On voit à quel point la musique peut être plus efficace que de longs discours et à quel point elle peut servir une cause nationale. Le but des poèmes sympho­niques et des opéras est donc de provoquer une émotion collective en laquelle les indivi­dus d'une même culture se reconnaissent, créant ainsi une appartenance natio­nale.

Il est intéressant de remarquer le statut important de l'art dans la construction des identités nationales, et plus particulièrement celui de la musique. L'opinion de Pozdnychev pour une utilité de la musique comme en Chine par exemple, où celle-ci est utilisée lors de rites, de danses, récitation de poèmes ou encore dans le théâtre, seule elle n'existe pas, C'est ce dont il s'agissait dans l'Europe du XIXe siècle, certes à un niveau moindre, pour exister la musique doit avoir un but, celui d'éduquer et de soulever les masses, faire communier celles-ci et leur donner un sentiment d'appartenance nationale à travers elle autour de valeurs communes.
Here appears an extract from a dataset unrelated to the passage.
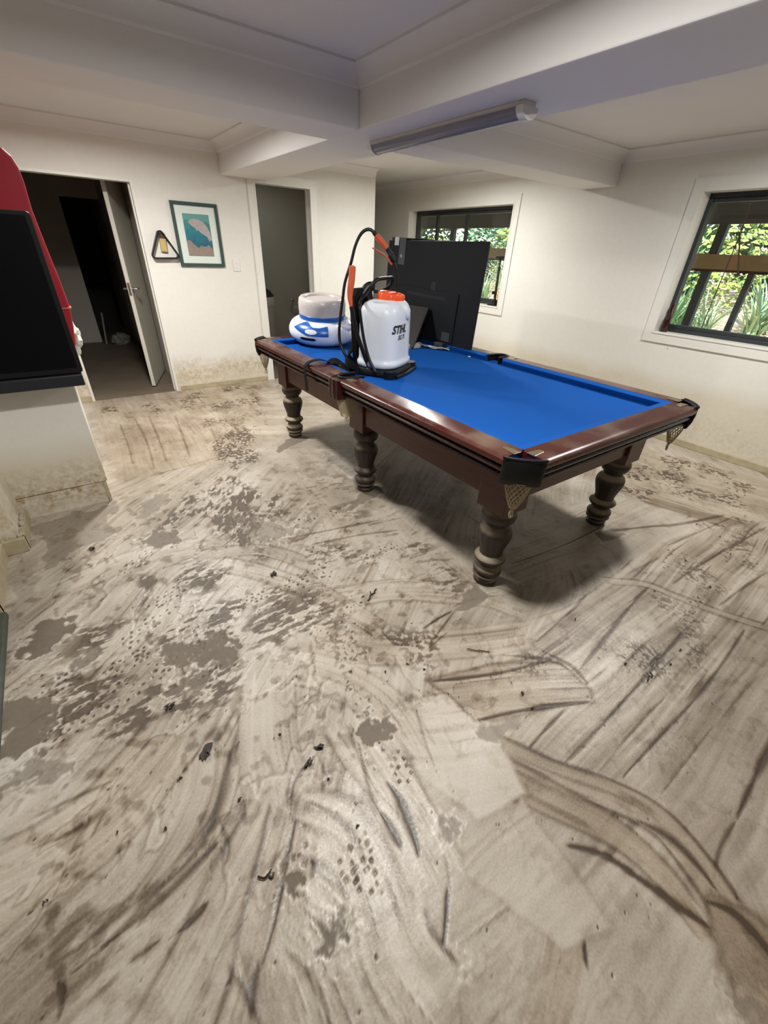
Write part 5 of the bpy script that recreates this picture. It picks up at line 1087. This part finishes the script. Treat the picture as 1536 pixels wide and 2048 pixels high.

C'est ce qui motiva certains artistes de l'époque, s'inscrivant précisément dans ce processus de construction identitaire, à créer des oeuvres. Il est important aussi de ne pas oublier les autres arts ayant participés à cette construction comme la litté­rature, le théâtre, la poésie, la peinture, abordant à travers leurs disciplines des su­jets historiques, populaires, patriotiques ou encore nationalistes. Cela dit, on peut s'interroger sur le devenir de ces constructions identitaires dont le xxe siècle hé­rite, que va-t-il utiliser ou inventer, à quelles fins et dans quelles circonstances seront-elles utilisées?